Decentralised Energy Canada turns 20 – Interview with founder Anouk Kendall
Source: David Dodge | · GREEN ENERGY FUTURES · | January 3, 2024
I first met Anouk Kendall back in 2011 when she worked for the World Alliance for Decentralised Energy originally formed in 1997 in response to UNFCCC meets in Kyoto.
We were on the roof of EECOL Electric in Calgary, looking at their 47.2-kilowatt solar system and talking about the virtues of decentralised energy.
Kendall has been around the renewable energy industry for decades and helped found Decentralised Energy Canada 20 years ago.
Back in 2011, she told us: “There is no other industry that has stagnated for as long as the energy industry. We’re still looking at 50-year-old powerplants, coal-fired facilities, that are connected to 80-year-old powerlines that are located 200 plus kilometres away from the user,” she told Green Energy Futures.
My how things have changed. The coal plants are gone, renewable energy is booming and the companies she works with are busy building a much more decentralised grid of the future.
Small is beautiful and efficient
Decentralised energy is often referred to as on-site generation and or energy storage performed by small, grid-connected devices located close to the point of consumption.

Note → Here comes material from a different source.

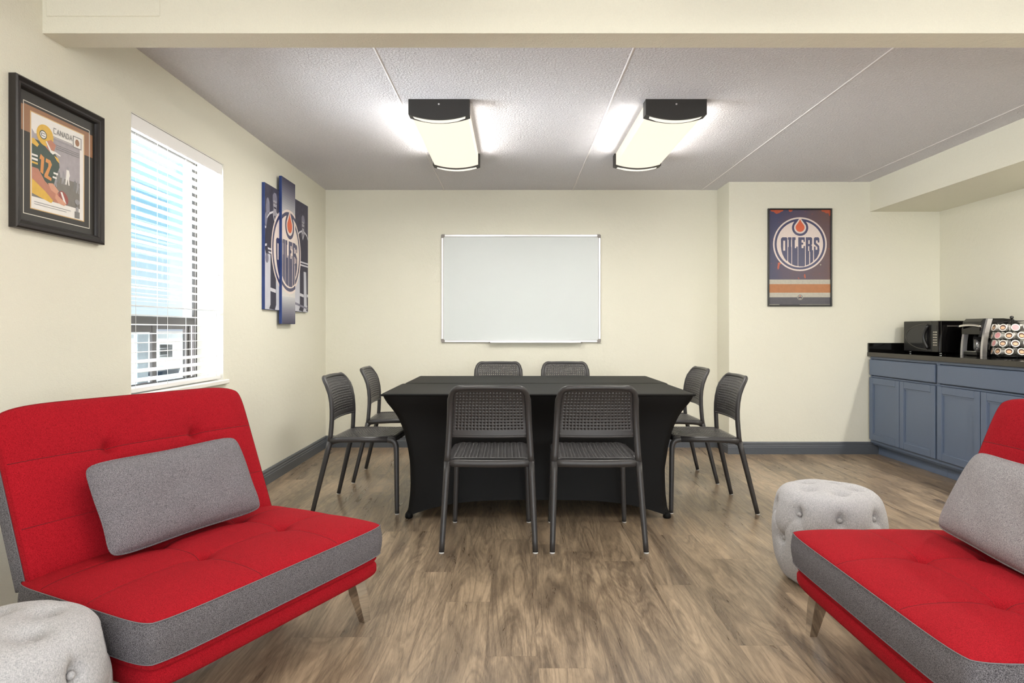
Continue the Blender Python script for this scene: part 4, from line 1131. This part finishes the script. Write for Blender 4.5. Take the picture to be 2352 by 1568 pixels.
# ------------------------------------------------------------------ sofas
L_, D_ = .95, .63          # length, seat depth
def outline(s, t, inset=0.0):
    """s,t in -1..1 -> plan point with softly rounded corners; x along the length, y from front (-) to back (+)"""
    k = 1 - .04*(abs(s)**8)*(abs(t)**8)
    a = L_/2 - inset; c = D_/2 - inset
    return (a*s*k, c*t*(1 - .05*(abs(s)**8)*(abs(t)**8)))
def perim(f, inset=0.0):
    f = (f % 1.0)*4; k = int(f); e = 2*(f-k)-1
    s, t = [(e, -1), (1, e), (-e, 1), (-1, -e)][k]
    return outline(s, t, inset)
def gauss(d, w): return math.exp(-(d/w)**2)
UB = (-L_/2+.36, -L_/2+.685)
UK = (-L_/2+.325, -L_/2+.655)        # and on the back        # button columns along the length
def make_sofa():
    t = thing('convertible_sofa', '', 'sofa', (0,0,0))
    VB = (-D_/2+.27, -D_/2+.49)
    zs0 = .368
    def topf(u, v):
        s, tt = 2*u-1, 2*v-1
        # cluster the grid near the rim
        s = math.copysign(1-(1-abs(s))**1.25, s); tt = math.copysign(1-(1-abs(tt))**1.25, tt)
        x, y = outline(s, tt)
        dome = (1-abs(s)**5)**.6*(1-abs(tt)**4)**.6
        h = .034*dome
        for vb in VB: h -= .0035*gauss(y-vb, .007)*dome + .004*gauss(y-vb, .05)*dome
        for ub in UB: h -= .0032*gauss(x-ub, .007)*dome + .003*gauss(x-ub, .05)*dome
        for vb in VB:
            for ub in UB:
                d = math.hypot(x-ub, y-vb); h -= .020*gauss(d, .024) + .007*gauss(d, .07)
        return (x, y, zs0 + max(h, -.004)*1.0)
    b = MB(); b.grid(topf, 150, 110)
    sc_ = b.build('seat_cushion', M['red'], t)
    def inv(q): 
        # parameter whose warped value is q
        return (math.copysign(1-(1-min(1, abs(q)))**.8, q)+1)/2
    b = MB()
    for vb in VB: b.tube([tuple(Vector(topf(inv(-.985+1.97*k/120), inv(vb/(D_/2))))+Vector((0,0,-.0003))) for k in range(121)], .0013, 6)
    for ub in UB: b.tube([tuple(Vector(topf(inv(ub/(L_/2)), inv(-.98+1.9*k/90)))+Vector((0,0,-.0003))) for k in range(91)], .0011, 6)
    b.build('seam', M['redpipe'], sc_)
    def band(u, v):
        x, y = perim(u, 0); bul = .006*math.sin(pi*v)
        n_ = Vector((x/(L_/2), y/(D_/2)))
        q = perim(u, -bul); return (q[0], q[1], .262 + (.370-.262)*v)
    b = MB(); b.grid(band, 160, 6, cu=True)
    # flat underside
    V = [band(k/160, 0) for k in range(160)]; b.add(V, [tuple(reversed(range(160)))])
    bd = b.build('side_band', M['grey'], t); bd['label'] = 'grey tweed band'
    b = MB()
    for z in (.369, .264): b.tube([(perim(k/160, -.001)[0], perim(k/160, -.001)[1], z) for k in range(160)], .0016, 6, closed=True)
    b.build('piping', M['piping'], bd)
    # base with a rolled upper edge
    prf = [(.262,.020),(.256,.012),(.247,.010),(.240,.013),(.236,.019),(.231,.013),(.222,.010),(.200,.010),(.190,.014),(.186,.024)]
    b = MB(); b.grid(lambda u, v: (*perim(u, prf[min(9, round(v*9))][1]), prf[min(9, round(v*9))][0]), 160, 9, cu=True, flip=True)
    V = [(*perim(k/160, .024), .186) for k in range(160)]; b.add(V, [tuple(reversed(range(160)))])
    b.build('base', M['red'], t)
    # legs: tapered chrome blades, splayed
    for sx_ in (-1, 1):
        for sy_ in (-1, 1):
            b = MB(); tx, ty = sx_*(L_/2-.085), sy_*(D_/2-.085); fx, fy_ = sx_*(L_/2-.035), sy_*(D_/2-.075)
            if sy_ > 0: ty = D_/2-.13; fy_ = D_/2-.10
            z1_ = .19; V = []
            for (cx_, cy_, z, a, c_) in ((tx,ty,z1_,.026,.022), (tx+(fx-tx)*.4, ty+(fy_-ty)*.4, z1_*.6, .026,.022), (fx,fy_,0.0,.017,.013)):
                for q, (ex, ey) in enumerate(((-1,-1),(1,-1),(1,1),(-1,1))): V.append((cx_+ex*a, cy_+ey*c_, z))
            Fs = []
            for i in range(2):
                for k in range(4): Fs.append((i*4+(k+1)%4, i*4+k, (i+1)*4+k, (i+1)*4+(k+1)%4))
            b.add(V, Fs + [(0,1,2,3), (11,10,9,8)]); b.build('leg', M['chrome'], t)
    # backrest
    Hb, tilt = .552, math.radians(22.5)
    piv = Vector((0, D_/2-.015, .345))
    ay = Vector((0, math.sin(tilt), math.cos(tilt))); an = Vector((0, -math.cos(tilt), math.sin(tilt)))   # up the face, out of the face
    def bo(s, h, inset=0.0):
        """s -1..1, h -1..1 -> position on the back's face plane with rounded upper corners"""
        k = 1-.05*(abs(s)**7)*(max(0,h)**7); kk = 1-.09*(abs(s)**7)*(max(0,h)**7)
        wv_ = (L_/2-.018-inset)*(1 - .012*(1-h)*.5)
        return (wv_*s*k, Hb/2 + (Hb/2-inset)*h*kk)
    HB = (Hb*.30, Hb*.665)
    def facef(u, v, depth0=.045):
        s, h = 2*u-1, 2*v-1
        s = math.copysign(1-(1-abs(s))**1.25, s); h = math.copysign(1-(1-abs(h))**1.25, h)
        x, y = bo(s, h)
        dome = (1-abs(s)**5)**.6*(1-abs(h)**6)**.6
        d = .030*dome
        for hb in HB: d -= .0035*gauss(y-hb, .006)*dome + .004*gauss(y-hb, .05)*dome
        for ub in UK:
            for hb in HB:
                q = math.hypot(x-ub, y-hb); d -= .022*gauss(q, .022) + .006*gauss(q, .07)
            # short vertical pulls that fade out above the buttons
            d -= .0022*gauss(x-ub, .007)*dome*(1 if y < HB[1]+.02 else max(0, 1-(y-HB[1])/.12))
        p = piv + ay*y + an*(depth0 + d); return (x, p.y, p.z)
    b = MB(); b.grid(facef, 150, 110)
    def bper(f, inset=0.0):
        f = (f % 1.0)*4; k = int(f); e_ = 2*(f-k)-1
        s, h = [(e_, -1), (1, e_), (-e_, 1), (-1, -e_)][k]
        return bo(s, h, inset)
    def rim(u, v, a0, a1):
        x, y = bper(u, -.004*math.sin(pi*v)); p = piv + ay*y + an*(a1+(a0-a1)*v); return (x, p.y, p.z)
    b.grid(lambda u, v: rim(u, v, .047, .022), 160, 4, cu=True)
    bk = b.build('backrest', M['red'], t)
    b = MB(); WH = L_/2-.018
    for hb in HB: b.tube([tuple(Vector(facef(inv(-.985+1.97*k/120), inv(hb/(Hb/2)-1)))-an*.0003) for k in range(121)], .0013, 6)
    b.build('seam', M['redpipe'], bk)
    b = MB(); b.grid(lambda u, v: rim(u, v, .023, -.045), 160, 4, cu=True)
    def rearf(u, v):
        x, y = bo(2*u-1, 2*v-1); p = piv + ay*y + an*(-.045); return (x, p.y, p.z)
    b.grid(rearf, 24, 16, flip=True)
    gb = b.build('backrest_shell', M['grey'], t); gb['label'] = 'grey tweed shell'
    b = MB(); b.tube([tuple((lambda q: (q[0], (piv+ay*q[1]+an*.022).y, (piv+ay*q[1]+an*.022).z))(bper(k/160, -.002))) for k in range(160)], .002, 6, closed=True)
    b.build('piping', M['piping'], gb)
    return t, (piv, ay, an, Hb)
sofa, bkinfo = make_sofa()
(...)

Solar is the classic example: “That is the epitome of a decentralised energy system. So, you put it in your house, you can have solar panels, you can have an energy storage wall in your house, you can have electric vehicles charging within. It’s a whole little system,” says Kendall today. In other words, your electricity, heating, and cooling all come from on-site sources.
Today we are living with the hang-over of a massive, centralised energy system as charges for distribution, transmission and other administrative charges can comprise more than 50% of your bill.